( 274106 ) 2025/03/12 05:18:55 0 00 米価格の高騰が続いている(イメージ)
米価格の値上がり率が過去最高となっている。農水省の調べではスーパーでの販売数量・価格は2月17日週で米5キロあたり3939円と、前年同期比なんと94%増と高騰が続いている。
かつてない“値上がり”に消費者からは悲鳴があがるなか、政府は備蓄米21万トンを市場に放出する方針を決定したが、そもそも日本人の米の消費量は下がり続けている。農林水産省によると、一人当たりの米の消費量は1962年の118.3キロから2022年には50.9キロと、60年で半減しているのだ。
こうした現状を踏まえて、米農家は複雑な思いを抱いている。米農家のリアルな本音を紹介しよう。
広島県で米作りをしているMさん(70代男性)は、「米を食べてくれなくて、作っても売れなくなっていたのに、価格が上がると文句を言われるなんて」とボヤく。
Mさんは50年以上米作りに関わってきている大ベテラン。米価格の高騰については、「むしろ本来あるべき価格に近づいているのでは」と冷静だ。
「『米が高い』『なかなか売っていない』などと騒がれていますが、私に言わせると、『高いと思うなら自作するしかないですね』と。自分たちに都合の悪いときだけ消費者として主張されると、寂しい気持ちになりますね。どちらかというと今までが安かったことに気づいてほしいです」(Mさん。以下「」内同)
Mさんは「米作りは儲からない」とキッパリ断言する。では、なぜ儲からない米を作っているのか問うと、「代々受け継いできた土地で、農業をするという使命感でしかない」と答えた。それでは、どれほどまでに儲からないのだろうか。
「一昨年前まで、農協の買い取り価格が30キロで6000円ほど。たとえば10a(単位:アール。1aは100平方メートル)の田んぼで米を作ったら、収穫量は570キロほど。これを農協の買い取り価格に換算すると11万円前後です。私のところでは50aぐらいの田んぼで米を作っていているので、2800キロ強を収穫して年間60万円の売上にしかならないんですよ。とても米だけで食べていける金額ではありません」
Mさんは「米以外にトマトや茄子などの野菜を作っているほか、元々不動業をしていたため何とか生活をすることができている」と台所事情を打ち明けるが、農業はどうしても天候に左右されるため、収入は安定しない。
Mさんは、「日本人の農業離れが加速するのでは」とため息を付く。「消費者の求めるレベルがどんどん上がり、ますます儲からなくなる」というのが、その理由だ。

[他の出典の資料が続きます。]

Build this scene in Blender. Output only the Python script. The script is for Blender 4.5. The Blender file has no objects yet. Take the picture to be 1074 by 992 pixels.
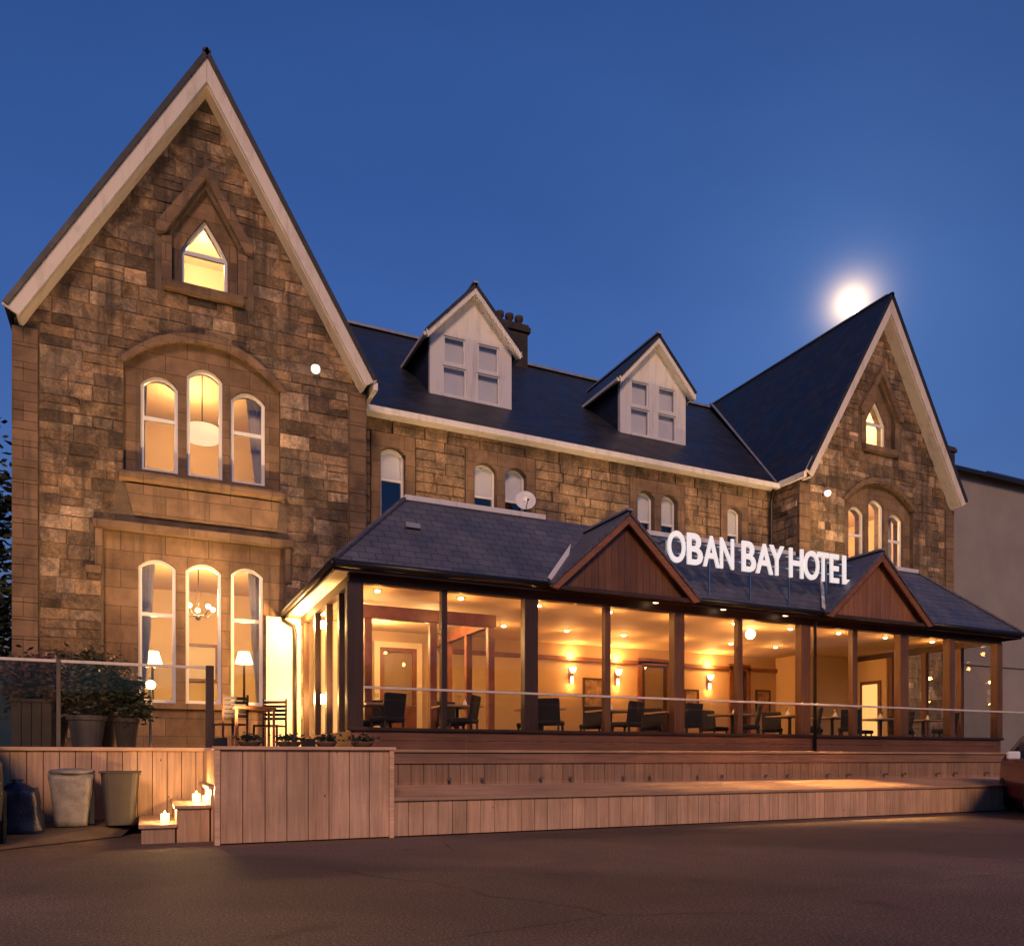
import bpy, bmesh, math, random
from mathutils import Vector, Matrix
from mathutils.geometry import tessellate_polygon
R = math.radians
rnd = random.Random(7)
C = bpy.context.scene.collection
scene = bpy.context.scene

# ---------------------------------------------------------------- camera
YAW = math.atan2(828., 1773.)
SX, CX = math.cos(YAW), math.sin(YAW)
cd = bpy.data.cameras.new('camera'); cam = bpy.data.objects.new('camera', cd); C.objects.link(cam)
cam.location = (0, 0, 1.0); cam.rotation_euler = (R(90), 0, -YAW)
cd.sensor_width = 36; cd.lens = 36*828/1074.; cd.shift_y = (795-496)/1074.
cd.clip_end = 3000
scene.camera = cam
def ray(u):
    a = (u-537)/828.; return SX*a+CX, -CX*a+SX
def PY(u, v, y):
    rx, ry = ray(u); t = y/ry; return Vector((rx*t, y, 1+(795-v)/828.*t))

# ---------------------------------------------------------------- sky
W = bpy.data.worlds.new('World'); scene.world = W; W.use_nodes = True
nt = W.node_tree; nt.nodes.clear()
out = nt.nodes.new('ShaderNodeOutputWorld'); bg = nt.nodes.new('ShaderNodeBackground')
sky = nt.nodes.new('ShaderNodeTexSky'); sky.sky_type = 'NISHITA'; sky.sun_disc = False
SUN_EL, SUN_AZ = -1.0, 200.0
sky.sun_elevation = R(SUN_EL); sky.sun_rotation = R(SUN_AZ); sky.ozone_density = 3.0; sky.air_density = 1.0; sky.dust_density = 0.3
tint = nt.nodes.new('ShaderNodeMix'); tint.data_type = 'RGBA'; tint.blend_type = 'MULTIPLY'; tint.inputs[0].default_value = 1
tint.inputs[7].default_value = (.55, .79, 1, 1)
nt.links.new(sky.outputs[0], tint.inputs[6])
# the scattering round the moon
geo = nt.nodes.new('ShaderNodeTexCoord')
mrx, mry = ray(893)
MOON_DIR = Vector((mrx, mry, (795-318)/828.)).normalized()
dot = nt.nodes.new('ShaderNodeVectorMath'); dot.operation = 'DOT_PRODUCT'; dot.inputs[1].default_value = MOON_DIR
nt.links.new(geo.outputs['Generated'], dot.inputs[0])
acs = nt.nodes.new('ShaderNodeMath'); acs.operation = 'ARCCOSINE'; nt.links.new(dot.outputs['Value'], acs.inputs[0])
def expfall(k, amp):
    m = nt.nodes.new('ShaderNodeMath'); m.operation = 'MULTIPLY'; m.inputs[1].default_value = -k; nt.links.new(acs.outputs[0], m.inputs[0])
    e = nt.nodes.new('ShaderNodeMath'); e.operation = 'EXPONENT'; nt.links.new(m.outputs[0], e.inputs[0])
    s = nt.nodes.new('ShaderNodeMath'); s.operation = 'MULTIPLY'; s.inputs[1].default_value = amp; nt.links.new(e.outputs[0], s.inputs[0])
    return s
MOON_NEAR, MOON_FAR = (100, 5.0), (8.0, 0.15)
g1 = expfall(*MOON_NEAR); g2 = expfall(*MOON_FAR)
bg.inputs[1].default_value = 1.0
SKY_STRENGTH = 1.1
cn = nt.nodes.new('ShaderNodeTexNoise'); cn.inputs['Scale'].default_value = 2.2; cn.inputs['Detail'].default_value = 5; cn.inputs['Roughness'].default_value = .55; cn.inputs['Distortion'].default_value = .6
cmap = nt.nodes.new('ShaderNodeMapping'); cmap.inputs['Scale'].default_value = (1, 1, 2.6); nt.links.new(geo.outputs['Generated'], cmap.inputs[0]); nt.links.new(cmap.outputs[0], cn.inputs['Vector'])
cr = nt.nodes.new('ShaderNodeValToRGB'); cr.color_ramp.elements[0].position = .3; cr.color_ramp.elements[0].color = (.92, .93, .94, 1); cr.color_ramp.elements[1].position = .72; cr.color_ramp.elements[1].color = (1.08, 1.06, 1.04, 1); nt.links.new(cn.outputs['Fac'], cr.inputs[0])
cm = nt.nodes.new('ShaderNodeMix'); cm.data_type = 'RGBA'; cm.blend_type = 'MULTIPLY'; cm.inputs[0].default_value = 1; nt.links.new(tint.outputs[2], cm.inputs[6]); nt.links.new(cr.outputs[0], cm.inputs[7])
nt.links.new(cm.outputs[2], bg.inputs[0]); bg.inputs[1].default_value = SKY_STRENGTH
bgm = nt.nodes.new('ShaderNodeBackground'); bgm.inputs[0].default_value = (1.0, .68, .36, 1); nt.links.new(g1.outputs[0], bgm.inputs[1])
bgf = nt.nodes.new('ShaderNodeBackground'); bgf.inputs[0].default_value = (.35, .60, 1.0, 1); nt.links.new(g2.outputs[0], bgf.inputs[1])
a1 = nt.nodes.new('ShaderNodeAddShader'); a2 = nt.nodes.new('ShaderNodeAddShader')
nt.links.new(bg.outputs[0], a1.inputs[0]); nt.links.new(bgm.outputs[0], a1.inputs[1])
nt.links.new(a1.outputs[0], a2.inputs[0]); nt.links.new(bgf.outputs[0], a2.inputs[1])
nt.links.new(a2.outputs[0], out.inputs[0])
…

「米は農水省の基準でランク付けされ、当然“おいしいお米”に人気が集まりますが、最近の消費者は農薬の使用や虫の混入などにどんどん敏感になっていて、疲弊する農家も多いですよ。たとえば米にわく“コクゾウムシ”なんてのがいますよね。農家が苦労して衛生管理を徹底していても、そもそも農業は自然の中で行われるので、こうした害虫がわく可能性をまったくのゼロにすることはできない。それなのに、農家にクレームがくることはしょっちゅうです。美味しい綺麗な米が低価格で食べられると考えるほうがおかしいんです」
人材確保のため新卒の初任給があがっているという報道もあるが、「農家だって収入をあげてくれないと誰もやらなくなりますよね」とMさんは話す。そして、「農家も頭を使う時代が来た」と続ける。
「農家は自分の農地でいくら儲かっているのかきちんと把握していない人も多く、税金を払うときに『今年はこれくらい儲けた』と初めて売り上げを確認する人がいるくらいです。だから米作りが赤字なのか黒字なのか、はっきりしないままなんとなく農業を続けている。それだと結局儲け分が正確にわからないし、“適正価格”もわからない。全ての農家がきちんと収支を計算すべきなんです」
かように農業の厳しさを訴えるMさんは、「自分の代で終わらせる」と決めている。
「私は東京の大学を出て、新卒時はサラリーマン。その後実家を継いで農家になりましたが、安定した給料をもらっていた時代が恋しいです。収入が安定しないのは農家の宿命ではありますが、これだけ儲からないのであれば、もはや米は高級品とか嗜好品になっていくしかないですよね」
美味しい米が安定して食べられるのは、流通はもとより裏で努力している農家がいることを忘れてはいけない。